Tim Callaghan <tc*******@crunchtime.com> wrote in message news:<06********************************@4ax.com>. ..
We have an inhouse replication process which is causing us headaches
when we try to run more than one copy of it against the same target
database (we support unlimited remote databases so we may have to
process in 20 replication files on a Monday morning).
The issue I'm seeing is that computer 1 starts processing in the
inserts/updates and continues through the process.
Computer 2 starts processing inserts/updates fine as well but at some
point gets blocked by computer 1.
The lock is a TX lock and I'm trying to understand what could cause
it.
Any help would be appreciated.
Tim Callaghan
Tim , please do not crosspost.
A TX lock is a transaction enqueue and relates to the rollback segment
for the transaction. It is only a problem if it is what the other
processes are waiting on. What does the output of
$ORACLE_HOME/rdbms/admin/utllockt run during the problem period show?
Based on your discription of the processing it sounds like you may
have multiple processes attempting to insert into one target.
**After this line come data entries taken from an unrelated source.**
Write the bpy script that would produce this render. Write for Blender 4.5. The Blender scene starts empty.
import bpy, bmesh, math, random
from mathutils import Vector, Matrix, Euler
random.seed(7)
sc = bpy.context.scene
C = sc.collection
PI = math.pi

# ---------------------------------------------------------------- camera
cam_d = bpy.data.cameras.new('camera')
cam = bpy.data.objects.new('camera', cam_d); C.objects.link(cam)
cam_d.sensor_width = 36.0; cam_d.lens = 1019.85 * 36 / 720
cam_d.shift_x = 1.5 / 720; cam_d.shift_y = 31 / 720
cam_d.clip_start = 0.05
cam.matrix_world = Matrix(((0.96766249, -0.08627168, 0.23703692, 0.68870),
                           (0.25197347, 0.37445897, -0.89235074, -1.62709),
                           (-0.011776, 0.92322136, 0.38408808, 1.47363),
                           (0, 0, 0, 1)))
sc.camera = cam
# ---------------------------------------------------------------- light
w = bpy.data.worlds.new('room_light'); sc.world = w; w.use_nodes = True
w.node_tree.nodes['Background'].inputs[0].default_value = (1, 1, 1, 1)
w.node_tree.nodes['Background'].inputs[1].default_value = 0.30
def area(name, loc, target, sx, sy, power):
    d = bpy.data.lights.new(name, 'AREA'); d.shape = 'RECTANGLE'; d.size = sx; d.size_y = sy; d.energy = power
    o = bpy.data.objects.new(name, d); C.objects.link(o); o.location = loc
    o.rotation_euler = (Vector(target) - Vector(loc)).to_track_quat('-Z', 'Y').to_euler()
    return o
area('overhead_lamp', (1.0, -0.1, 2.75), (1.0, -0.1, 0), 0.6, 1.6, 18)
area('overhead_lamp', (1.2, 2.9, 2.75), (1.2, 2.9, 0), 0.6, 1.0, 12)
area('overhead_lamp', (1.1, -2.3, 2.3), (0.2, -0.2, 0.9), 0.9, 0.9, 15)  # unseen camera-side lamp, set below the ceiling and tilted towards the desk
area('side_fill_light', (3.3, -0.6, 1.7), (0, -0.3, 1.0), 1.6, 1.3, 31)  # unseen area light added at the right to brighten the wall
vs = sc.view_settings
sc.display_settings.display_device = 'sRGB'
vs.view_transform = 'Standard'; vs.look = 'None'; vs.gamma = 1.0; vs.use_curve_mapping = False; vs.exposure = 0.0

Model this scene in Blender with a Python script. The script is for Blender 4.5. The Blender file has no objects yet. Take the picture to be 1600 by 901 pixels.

If this
is true recreate the target table with multiple transaction work areas
(initrans) to provide preallocated work area for concurrent
transactions affecting one block and with multiple free lists to
attempt to spread the inserts into different blocks. The initrans
parameter also applies to the indexes on the table.
If your processing includes deletes or updates to columns that are
referrenced as FK constrainst the lack of an index on the child tables
can also adversely affect proformance of the processes.